-- START --

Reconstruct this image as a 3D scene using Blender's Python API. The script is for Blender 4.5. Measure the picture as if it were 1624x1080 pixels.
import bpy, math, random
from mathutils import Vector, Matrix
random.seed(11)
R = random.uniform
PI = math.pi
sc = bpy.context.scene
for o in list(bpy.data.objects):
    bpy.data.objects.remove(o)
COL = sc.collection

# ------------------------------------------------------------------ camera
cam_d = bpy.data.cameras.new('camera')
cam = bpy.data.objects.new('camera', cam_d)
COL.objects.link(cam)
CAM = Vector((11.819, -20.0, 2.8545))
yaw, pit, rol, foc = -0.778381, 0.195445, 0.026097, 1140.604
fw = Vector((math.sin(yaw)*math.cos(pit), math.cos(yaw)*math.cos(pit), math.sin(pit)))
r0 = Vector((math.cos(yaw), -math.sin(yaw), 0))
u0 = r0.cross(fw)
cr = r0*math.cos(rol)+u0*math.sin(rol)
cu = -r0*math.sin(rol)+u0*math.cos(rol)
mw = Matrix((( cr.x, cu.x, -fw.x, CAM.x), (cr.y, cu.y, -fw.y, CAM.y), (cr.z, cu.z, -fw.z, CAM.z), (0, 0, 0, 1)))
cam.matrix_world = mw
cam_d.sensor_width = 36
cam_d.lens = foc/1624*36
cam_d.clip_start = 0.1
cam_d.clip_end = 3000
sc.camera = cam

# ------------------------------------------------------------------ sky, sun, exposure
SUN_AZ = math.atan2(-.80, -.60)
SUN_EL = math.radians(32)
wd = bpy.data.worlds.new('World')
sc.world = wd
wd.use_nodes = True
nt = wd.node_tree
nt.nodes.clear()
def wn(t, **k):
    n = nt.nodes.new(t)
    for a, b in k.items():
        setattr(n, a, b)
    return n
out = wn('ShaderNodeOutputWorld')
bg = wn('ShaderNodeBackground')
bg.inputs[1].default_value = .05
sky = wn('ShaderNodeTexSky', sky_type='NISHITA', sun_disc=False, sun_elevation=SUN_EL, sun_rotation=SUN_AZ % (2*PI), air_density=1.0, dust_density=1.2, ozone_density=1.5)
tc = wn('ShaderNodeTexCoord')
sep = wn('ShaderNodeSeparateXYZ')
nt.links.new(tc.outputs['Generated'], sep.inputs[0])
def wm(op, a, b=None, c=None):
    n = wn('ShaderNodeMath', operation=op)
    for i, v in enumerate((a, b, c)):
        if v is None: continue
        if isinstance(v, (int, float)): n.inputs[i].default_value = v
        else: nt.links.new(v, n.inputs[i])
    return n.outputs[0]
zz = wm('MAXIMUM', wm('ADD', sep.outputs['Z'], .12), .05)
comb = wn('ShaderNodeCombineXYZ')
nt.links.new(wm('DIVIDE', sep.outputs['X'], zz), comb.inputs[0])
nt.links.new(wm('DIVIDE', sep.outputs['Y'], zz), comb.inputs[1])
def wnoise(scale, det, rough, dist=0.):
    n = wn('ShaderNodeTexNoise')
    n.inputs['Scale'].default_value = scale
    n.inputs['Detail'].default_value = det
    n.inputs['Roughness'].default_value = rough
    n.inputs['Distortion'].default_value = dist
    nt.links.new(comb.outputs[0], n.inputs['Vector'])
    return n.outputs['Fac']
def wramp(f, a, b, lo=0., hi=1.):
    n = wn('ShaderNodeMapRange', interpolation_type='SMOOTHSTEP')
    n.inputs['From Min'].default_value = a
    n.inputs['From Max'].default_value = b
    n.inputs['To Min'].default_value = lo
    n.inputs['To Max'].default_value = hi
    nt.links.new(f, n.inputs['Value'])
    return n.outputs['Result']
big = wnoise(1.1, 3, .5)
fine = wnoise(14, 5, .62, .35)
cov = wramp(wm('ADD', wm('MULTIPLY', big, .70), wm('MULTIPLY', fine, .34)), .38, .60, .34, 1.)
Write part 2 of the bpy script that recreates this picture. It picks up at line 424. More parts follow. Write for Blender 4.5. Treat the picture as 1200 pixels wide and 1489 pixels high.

-- END --

• _WRITTEN PROBLEM_: The records above should be repeated in full, exactly as given.

• _EXERCISE SOLUTION_:
Reconstruct this image as a 3D scene using Blender's Python API. The script is for Blender 4.5. Measure the picture as if it were 1624x1080 pixels.
import bpy, math, random
from mathutils import Vector, Matrix
random.seed(11)
R = random.uniform
PI = math.pi
sc = bpy.context.scene
for o in list(bpy.data.objects):
    bpy.data.objects.remove(o)
COL = sc.collection

# ------------------------------------------------------------------ camera
cam_d = bpy.data.cameras.new('camera')
cam = bpy.data.objects.new('camera', cam_d)
COL.objects.link(cam)
CAM = Vector((11.819, -20.0, 2.8545))
yaw, pit, rol, foc = -0.778381, 0.195445, 0.026097, 1140.604
fw = Vector((math.sin(yaw)*math.cos(pit), math.cos(yaw)*math.cos(pit), math.sin(pit)))
r0 = Vector((math.cos(yaw), -math.sin(yaw), 0))
u0 = r0.cross(fw)
cr = r0*math.cos(rol)+u0*math.sin(rol)
cu = -r0*math.sin(rol)+u0*math.cos(rol)
mw = Matrix((( cr.x, cu.x, -fw.x, CAM.x), (cr.y, cu.y, -fw.y, CAM.y), (cr.z, cu.z, -fw.z, CAM.z), (0, 0, 0, 1)))
cam.matrix_world = mw
cam_d.sensor_width = 36
cam_d.lens = foc/1624*36
cam_d.clip_start = 0.1
cam_d.clip_end = 3000
sc.camera = cam

# ------------------------------------------------------------------ sky, sun, exposure
SUN_AZ = math.atan2(-.80, -.60)
SUN_EL = math.radians(32)
wd = bpy.data.worlds.new('World')
sc.world = wd
wd.use_nodes = True
nt = wd.node_tree
nt.nodes.clear()
def wn(t, **k):
    n = nt.nodes.new(t)
    for a, b in k.items():
        setattr(n, a, b)
    return n
out = wn('ShaderNodeOutputWorld')
bg = wn('ShaderNodeBackground')
bg.inputs[1].default_value = .05
sky = wn('ShaderNodeTexSky', sky_type='NISHITA', sun_disc=False, sun_elevation=SUN_EL, sun_rotation=SUN_AZ % (2*PI), air_density=1.0, dust_density=1.2, ozone_density=1.5)
tc = wn('ShaderNodeTexCoord')
sep = wn('ShaderNodeSeparateXYZ')
nt.links.new(tc.outputs['Generated'], sep.inputs[0])
def wm(op, a, b=None, c=None):
    n = wn('ShaderNodeMath', operation=op)
    for i, v in enumerate((a, b, c)):
        if v is None: continue
        if isinstance(v, (int, float)): n.inputs[i].default_value = v
        else: nt.links.new(v, n.inputs[i])
    return n.outputs[0]
zz = wm('MAXIMUM', wm('ADD', sep.outputs['Z'], .12), .05)
comb = wn('ShaderNodeCombineXYZ')
nt.links.new(wm('DIVIDE', sep.outputs['X'], zz), comb.inputs[0])
nt.links.new(wm('DIVIDE', sep.outputs['Y'], zz), comb.inputs[1])
def wnoise(scale, det, rough, dist=0.):
    n = wn('ShaderNodeTexNoise')
    n.inputs['Scale'].default_value = scale
    n.inputs['Detail'].default_value = det
    n.inputs['Roughness'].default_value = rough
    n.inputs['Distortion'].default_value = dist
    nt.links.new(comb.outputs[0], n.inputs['Vector'])
    return n.outputs['Fac']
def wramp(f, a, b, lo=0., hi=1.):
    n = wn('ShaderNodeMapRange', interpolation_type='SMOOTHSTEP')
    n.inputs['From Min'].default_value = a
    n.inputs['From Max'].default_value = b
    n.inputs['To Min'].default_value = lo
    n.inputs['To Max'].default_value = hi
    nt.links.new(f, n.inputs['Value'])
    return n.outputs['Result']
big = wnoise(1.1, 3, .5)
fine = wnoise(14, 5, .62, .35)
cov = wramp(wm('ADD', wm('MULTIPLY', big, .70), wm('MULTIPLY', fine, .34)), .38, .60, .34, 1.)
Write part 2 of the bpy script that recreates this picture. It picks up at line 424. More parts follow. Write for Blender 4.5. Treat the picture as 1200 pixels wide and 1489 pixels high.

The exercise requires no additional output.